What's New in East Bay Art 

Our critics weigh in on local art.

For complete, up-to-date East Bay art listings, look under Billboard on the home page for the "Select Category" pulldown, then select "Art Galleries" or "Museums."

The Chess Set -- Four thousand dollars for a crying ceramic unicorn head on top of a huge chess piece? Come on. Sculptor Jane Grimm fuels disdain for public art with sixteen human-size ceramic chess pieces that try to take advantage of the boring, gray-tiled lobby of the Oakland Museum of California at City Center Sculpture Court. -- D2 (Through August 10 at 1111 Broadway, Oakland; 510-238-2200.)

Insomnia -- Paint fumes and exhaustion pump up the hallucinatory work in the Boontling Gallery's latest collaboration experiment. Thirteen young, unknown Bay Area artists were given cheap paints, Miller Light, coffee, and five hours from midnight to 5 a.m. on July 6 to decorate the gallery's tiny eight-by-ten-foot space. Fortunately, the hole lacked any ventilation, so by 3 a.m. all the spray paint and mistint acrylic fumes had shut down the rational parts of most contributors' brains. Ideas began to flow. Jordan Mello and Gretchen Grasshoff's anthropomorphic earthworms became cartoonishly perverse, while John Nagel's heavy-lined, heavy-lidded politician portrait emerged revolting and yet engaging. The sheer density of styles and subjects is overwhelming, so it's the little predawn touches -- delicate snow-covered-trees, maniacal baby heads -- that emerge last and are the most rewarding experimental result. Breakdown art, from the moment before total collapse. It promises pure symbols past the art-school pretense. -- D2 (Through August 7 at 4224 Telegraph Ave., Oakland; 707-980-1060.)

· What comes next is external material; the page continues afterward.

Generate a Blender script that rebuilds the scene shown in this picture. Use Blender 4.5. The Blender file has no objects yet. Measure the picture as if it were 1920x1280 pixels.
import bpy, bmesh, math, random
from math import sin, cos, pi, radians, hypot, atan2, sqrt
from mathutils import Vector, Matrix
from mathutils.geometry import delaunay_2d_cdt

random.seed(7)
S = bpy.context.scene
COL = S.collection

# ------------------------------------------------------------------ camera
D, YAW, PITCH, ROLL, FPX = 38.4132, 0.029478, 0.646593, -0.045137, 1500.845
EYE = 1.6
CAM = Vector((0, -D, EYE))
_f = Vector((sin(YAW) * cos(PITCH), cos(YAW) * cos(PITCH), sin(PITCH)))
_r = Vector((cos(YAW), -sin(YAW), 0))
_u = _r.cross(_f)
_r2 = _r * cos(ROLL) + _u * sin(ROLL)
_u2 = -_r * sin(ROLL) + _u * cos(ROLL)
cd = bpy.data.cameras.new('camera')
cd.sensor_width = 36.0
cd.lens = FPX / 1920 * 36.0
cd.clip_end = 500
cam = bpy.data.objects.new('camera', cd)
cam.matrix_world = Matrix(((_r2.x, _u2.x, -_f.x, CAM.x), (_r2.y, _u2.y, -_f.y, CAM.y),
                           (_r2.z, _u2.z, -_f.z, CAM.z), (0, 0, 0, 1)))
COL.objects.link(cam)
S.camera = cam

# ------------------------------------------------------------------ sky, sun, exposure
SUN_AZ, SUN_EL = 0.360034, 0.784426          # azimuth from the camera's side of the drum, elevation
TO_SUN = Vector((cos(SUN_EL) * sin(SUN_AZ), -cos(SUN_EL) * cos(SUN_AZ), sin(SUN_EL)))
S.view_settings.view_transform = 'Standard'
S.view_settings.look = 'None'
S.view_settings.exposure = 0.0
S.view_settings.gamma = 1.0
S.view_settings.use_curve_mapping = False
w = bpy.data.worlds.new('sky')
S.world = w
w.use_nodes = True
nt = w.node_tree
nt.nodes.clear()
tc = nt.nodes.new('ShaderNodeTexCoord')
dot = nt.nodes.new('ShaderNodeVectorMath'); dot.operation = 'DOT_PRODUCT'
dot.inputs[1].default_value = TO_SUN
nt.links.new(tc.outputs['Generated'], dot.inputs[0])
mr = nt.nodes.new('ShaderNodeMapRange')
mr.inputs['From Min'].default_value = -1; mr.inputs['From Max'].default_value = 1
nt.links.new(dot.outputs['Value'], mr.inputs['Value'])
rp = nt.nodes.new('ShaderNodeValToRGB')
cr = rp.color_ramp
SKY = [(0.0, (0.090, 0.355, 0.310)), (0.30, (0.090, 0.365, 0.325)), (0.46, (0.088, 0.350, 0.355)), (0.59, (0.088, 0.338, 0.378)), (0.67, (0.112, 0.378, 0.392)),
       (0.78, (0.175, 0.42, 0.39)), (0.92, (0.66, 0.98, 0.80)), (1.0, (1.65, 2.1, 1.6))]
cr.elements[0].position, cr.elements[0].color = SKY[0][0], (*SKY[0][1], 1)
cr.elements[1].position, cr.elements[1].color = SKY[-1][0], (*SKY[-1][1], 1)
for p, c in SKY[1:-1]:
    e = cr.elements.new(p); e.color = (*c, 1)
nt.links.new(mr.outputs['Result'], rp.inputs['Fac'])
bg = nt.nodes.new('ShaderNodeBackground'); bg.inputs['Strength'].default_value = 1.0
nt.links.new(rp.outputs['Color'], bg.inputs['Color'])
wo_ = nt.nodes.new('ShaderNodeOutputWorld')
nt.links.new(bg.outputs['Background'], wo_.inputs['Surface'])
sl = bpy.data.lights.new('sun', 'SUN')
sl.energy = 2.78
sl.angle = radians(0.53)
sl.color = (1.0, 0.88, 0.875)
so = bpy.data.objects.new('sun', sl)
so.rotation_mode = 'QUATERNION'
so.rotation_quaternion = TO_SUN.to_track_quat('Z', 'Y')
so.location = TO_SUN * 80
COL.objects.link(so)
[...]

New Works on Site -- Think big: bright colors, iconic forms, iPod posters. Now spin that through the minds of two Oakland-obsessed artists who work together as Justin Artifice and you have 21 Grand's latest New Works. Oh, and Steve Lambert does some nice stuff about Lawrence Livermore Lab, too. It's just that Justin Artifice always upstages. Last winter, J.A.'s Geoff Dorn and Tim Martinez painted Sunrise Over Oakland, a twenty-foot-tall photorealist multicolored portscape that seared the Richmond Arts Center with orange and green. This time, their consistent, clear eye strips the city of everything but the jalopy junk trucks that buzz around with axles bent under cardboard, junk, and metal. Photorealist jalopy outlines get the blow-up treatment onto ten-foot-wide canvases of Tyvek wrapped around the gallery. Huge, charged swaths of commie red, sunny yellow, and cartoon blue just outdazzle Lambert's delicate protest work. Leave the exhibit, and the trucks are all you notice around town. -- D2 (Reception August 5. Through August 14 at 416 25th St., Oakland; 510-444-7263.)